Program highlights importance of U.S. Constitution

Brittany Westerberg

Brittany Westerberg

The University Program Council and the Political Science Department have put together a program to help SDSU celebrate the 220th anniversary of the signing of the U.S. Constitution.

On Sept. 17, 1787, the delegates to the Constitutional Convention held their last meeting in Philadelphia, Penn., and the only item on the agenda for that day was to sign the Constitution of the United States of America. Out of the 55 delegates, 39 signed, and thus the U.S. Constitution became part of history.

This year’s observance of the 220th year since the signing of the U.S. Constitution will feature videos with themes relating to the U.S. Constitution, a signing of the U.S. Constitution and a reading of the U.S. Bill of Rights by several members of the student body, said Robert Burns, Dean of SDSU’s Honors College and Distinguished Professor of Political Science.

“Students should come to enjoy a unique experience,” said Nick Wendell, program advisor for University Programs, “and an opportunity to take part in commemorating a special event in the history of our country.”

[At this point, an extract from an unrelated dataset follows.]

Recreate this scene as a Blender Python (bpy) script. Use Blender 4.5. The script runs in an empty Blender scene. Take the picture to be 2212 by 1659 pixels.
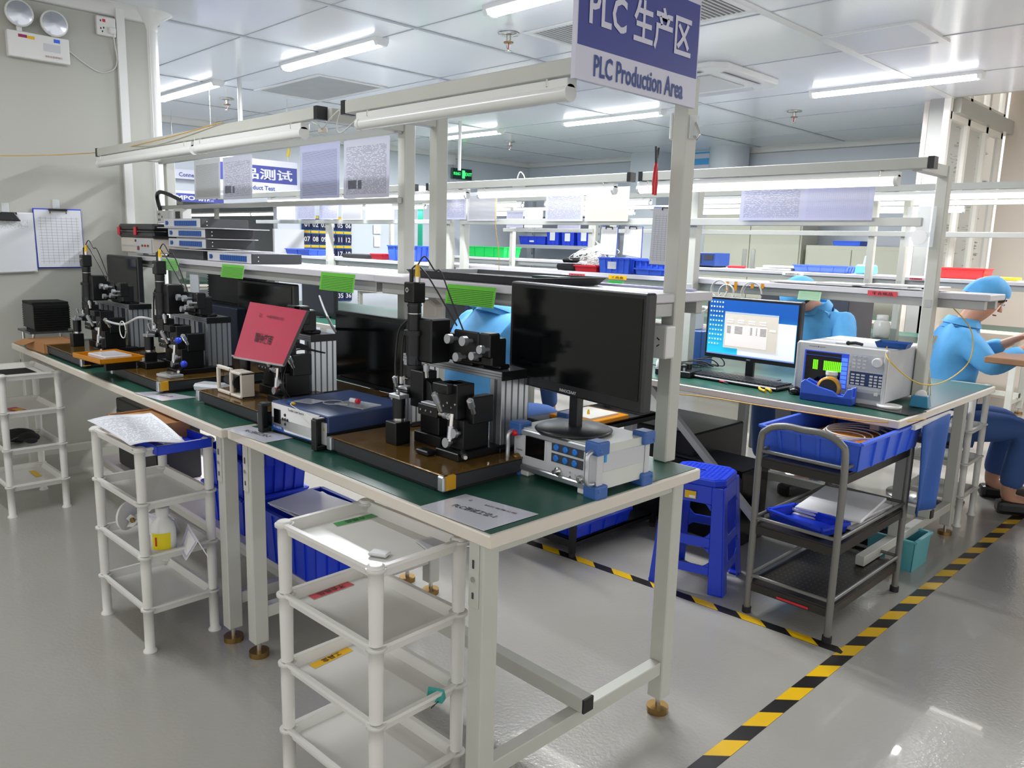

According to Burns, the U.S. Congress mandated that a day of observance take place on all public and private college and university campuses as a condition of receiving federal funds, including student grant and loan funding. However, each institution gets to determine the actual type of observance they will have.

For the last three years, SDSU has held an event to commemorate Constitution Day, which is officially Sept. 17. Last year, an hour-long video focusing on the U.S.A. Patriot Act versus individual liberties was shown and was followed up with a student panel discussion.

On Monday, Sept. 17, a video presentation will run from 11 a.m. to 1 p.m. on Main Street in The Union. During that time, a signing of a giant replica of the U.S. Constitution will be held until 3 p.m. A live reading of the Bill of Rights will follow the signing.

“The events will provide all of us reason to pause and reflect on the importance of this instrument of government that was intended to endure for all time,” Burns said.